If I were in the US I'd go with the Condor and mod it. That's said, someone posted here recently with a warning that the current production offering isn't as good as the original and lacks the distal taper. And in his opinion the current version was less pleasing to use and lacked the penetration of the original. Something like that.
My reasoning is as follows:
I know you use a saw for efficiency at cross grain cutting as do I. On that, I'm assuming that whilst you want a chopper, like me, a huge a mount of clout would be wasted on you because you'd use a saw rather than waste effort thrashing at big stuff. And that a huge amount of mass would just be an incumbrance. Yet a bit of weight forward is desirable for delivering energy in a compact format in a way regular skinny machetes can't. Right, so why do I love the Martindale #2 yet I'm recommending you find a good Condor. Double standard? Nah -
I must say that I've been tempted to snag a Condor a couple of times. The only reason being that I think the Condor handle is far better as stock than the one the #2 has. I don't bother now for a bunch of reasons, but the single biggest change I have ever made to a #2 to get it to give a great effortless swing was the addition of a big birds beak on the arse end of the handle. The Condor comes with that so no work required on your part there.
The #2 requires a bunch of work to profile the blade to what I consider great performance. If you don't have power tools or the patience for that you'll settle and it'll piss you off.

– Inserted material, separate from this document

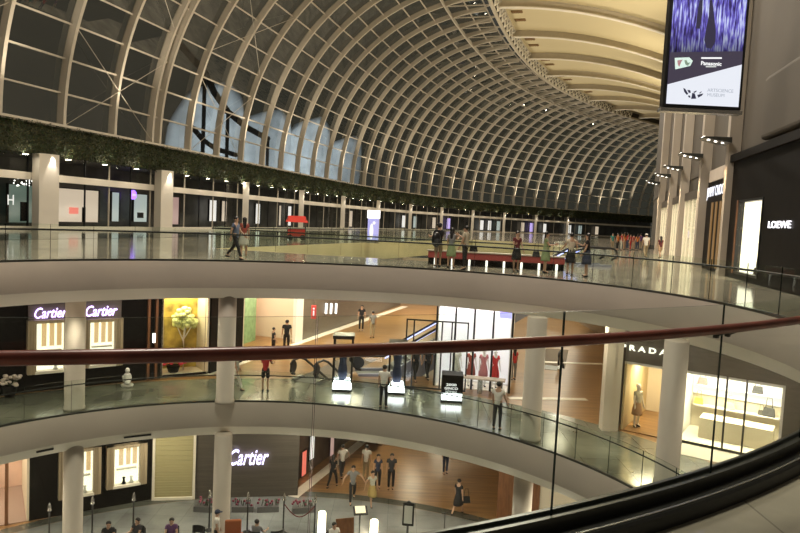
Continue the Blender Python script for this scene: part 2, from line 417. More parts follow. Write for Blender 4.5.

You'll be able to mash wood but you'll never get good deep penetration and whilst it will cut through green flimsy stuff if it is sharp it'll never whip through brambles. It'll just beat them out the way. Not good enough. A genuine [* more on this later] #2 ships with what looks like a Scandi grind. It needs a huge amount of relief at the shoulder to get it to cut through stuff properly. Even if you keep the very edge angle the same as they ship with dumping all that shoulder is paramount. That said, I'm very confident I'd be modifying this aspect if I ever bother to explore the Condor, but I'm absolutely certain about the #2. I've done enough of them to bet a finger.
For my needs the #2 has the advantage in that is much lighter. That said, the Condor has a section of blade that is totally useless to me. I think that Condor tip has its uses for path clearing at ground level but to me that is irrelevant. I suspect that may well be the case for you. Cutting it off has the advantages of reducing weight, making the tool more compact, giving you a useful point, and I dare say makes the knife a good deal quicker in the hand because of the balance change. I'd do this -
Last, and rounding out this bit, although I can't remember the exacts I think the Condor is run harder than the #2. Whether that's a blessing or curse debatable. As a knife that strikes me as better for edge holding, but I've never had a problem with the edge holding of the #2. So I can just enjoy the enhanced toughness of it.
Bang for the buck - Given both would just be platforms for me to mod, and that the Condor ships with a better handle, and that I could get a
Condor $10 cheaper in the US than I could a
#2, the Condor wins.
Caveats. I've flagged
this up before as suspicious.
1] The grind looks wrong for a genuine NIB #2.
2] And what's that with the price? I can't get them new here cheaper than £25 GBP - $38.22 USD from anywhere here. Not been able to for quite a while. I might be lucky and pick up a battered one in a surplus store for less than that but
achtung!!!. Somehow those folk are getting them from England and selling them for $29.95 USD - £19.50 GBP. Till someone provides me with evidence to the contrary I'm calling that a rat.